The Past: Alive.

Although I didn’t have any classes over the summer break and I did not do nearly as much reading as I wanted to or should have, I did not take the summer off entirely. Throughout the break between the Spring semester and the upcoming Fall semester, I’ve been accumulating multiple books, articles and research papers attempting to get ahead of the curve as I begin the daunting yet exciting prospect of beginning work on my master’s thesis. The topic I have chosen is an interesting one, and it’s been explored on many sides by many historians and biographers, but I am confident that I have a unique approach to a popular subject that can shed new light on two iconic and remarkable historical characters.

Almost anyone who knows anything about English history knows the story of of Mary Stuart (the Queen of Scots) and Elizabeth Tudor. Depending on perspective, it is a tragic narrative that seems in many ways inevitable. What makes it so interesting to me personally as a student of history is the fact that it’s morally ambiguous. Both women in some ways were wrong in their treatment of the other. And yet, at the same time, both women were also right. Mary fared poorly at the hands of her English Monarch cousin, but similarly, Elizabeth was betrayed by one of her remaining blood relations and left with arguably little choice at the outcome. The story is haunting, and my loyalty has shifted several times throughout the research process and I am certain that it will continue to flip flop as my research continues.

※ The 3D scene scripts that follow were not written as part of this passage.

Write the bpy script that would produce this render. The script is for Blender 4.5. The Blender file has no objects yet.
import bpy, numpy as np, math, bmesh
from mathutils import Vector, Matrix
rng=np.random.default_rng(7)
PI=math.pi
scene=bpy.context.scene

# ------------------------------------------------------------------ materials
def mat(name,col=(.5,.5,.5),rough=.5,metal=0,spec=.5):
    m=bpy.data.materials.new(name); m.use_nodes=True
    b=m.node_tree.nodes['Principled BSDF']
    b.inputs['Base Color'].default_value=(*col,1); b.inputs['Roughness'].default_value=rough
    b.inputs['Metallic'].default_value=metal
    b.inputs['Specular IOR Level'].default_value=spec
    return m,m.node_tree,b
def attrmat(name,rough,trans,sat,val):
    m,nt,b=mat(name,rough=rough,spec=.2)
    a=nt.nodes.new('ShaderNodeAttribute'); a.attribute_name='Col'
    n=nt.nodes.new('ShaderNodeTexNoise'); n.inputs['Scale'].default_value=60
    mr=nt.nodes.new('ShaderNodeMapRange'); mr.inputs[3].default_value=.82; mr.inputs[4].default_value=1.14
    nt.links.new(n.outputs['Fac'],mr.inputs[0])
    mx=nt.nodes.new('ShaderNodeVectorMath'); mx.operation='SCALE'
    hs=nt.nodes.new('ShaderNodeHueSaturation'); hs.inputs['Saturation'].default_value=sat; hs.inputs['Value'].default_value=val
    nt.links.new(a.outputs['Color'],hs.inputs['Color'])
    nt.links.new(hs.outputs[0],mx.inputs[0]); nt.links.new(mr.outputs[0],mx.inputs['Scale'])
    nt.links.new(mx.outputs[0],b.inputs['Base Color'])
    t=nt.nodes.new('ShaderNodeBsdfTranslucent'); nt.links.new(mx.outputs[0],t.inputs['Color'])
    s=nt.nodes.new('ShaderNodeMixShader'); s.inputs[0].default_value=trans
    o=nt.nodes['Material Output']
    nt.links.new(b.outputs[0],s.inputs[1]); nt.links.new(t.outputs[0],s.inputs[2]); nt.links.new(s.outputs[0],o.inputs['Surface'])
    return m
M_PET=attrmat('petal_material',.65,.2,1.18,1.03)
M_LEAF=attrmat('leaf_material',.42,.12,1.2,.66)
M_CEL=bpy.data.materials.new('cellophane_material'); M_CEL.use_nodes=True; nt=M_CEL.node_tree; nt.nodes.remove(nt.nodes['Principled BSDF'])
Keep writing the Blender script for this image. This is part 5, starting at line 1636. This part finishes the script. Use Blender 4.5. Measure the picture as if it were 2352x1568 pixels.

I’ve done so much reading already on these two iconic figures that they’ve begun appearing in my dreams. For several nights in the past couple of weeks, I remember vaguely one or both of them making a nocturnal appearance. While I can’t remember specifics, I remember the feel of their appearance and in a way, it’s a comforting one. When you dive deep into a historical figure (let alone two) you get to know them in a sense even though you’re a few centuries removed from their lives. Reading their personal correspondence to each other as well as to others allows a glimpse into their minds and reflects their attitudes and decisions as clearly centuries later as it did in the present. I welcome their continued visits throughout this process, and hope beyond all other scholarly hope that I can do the memory of them and the spirit of them justice in my work.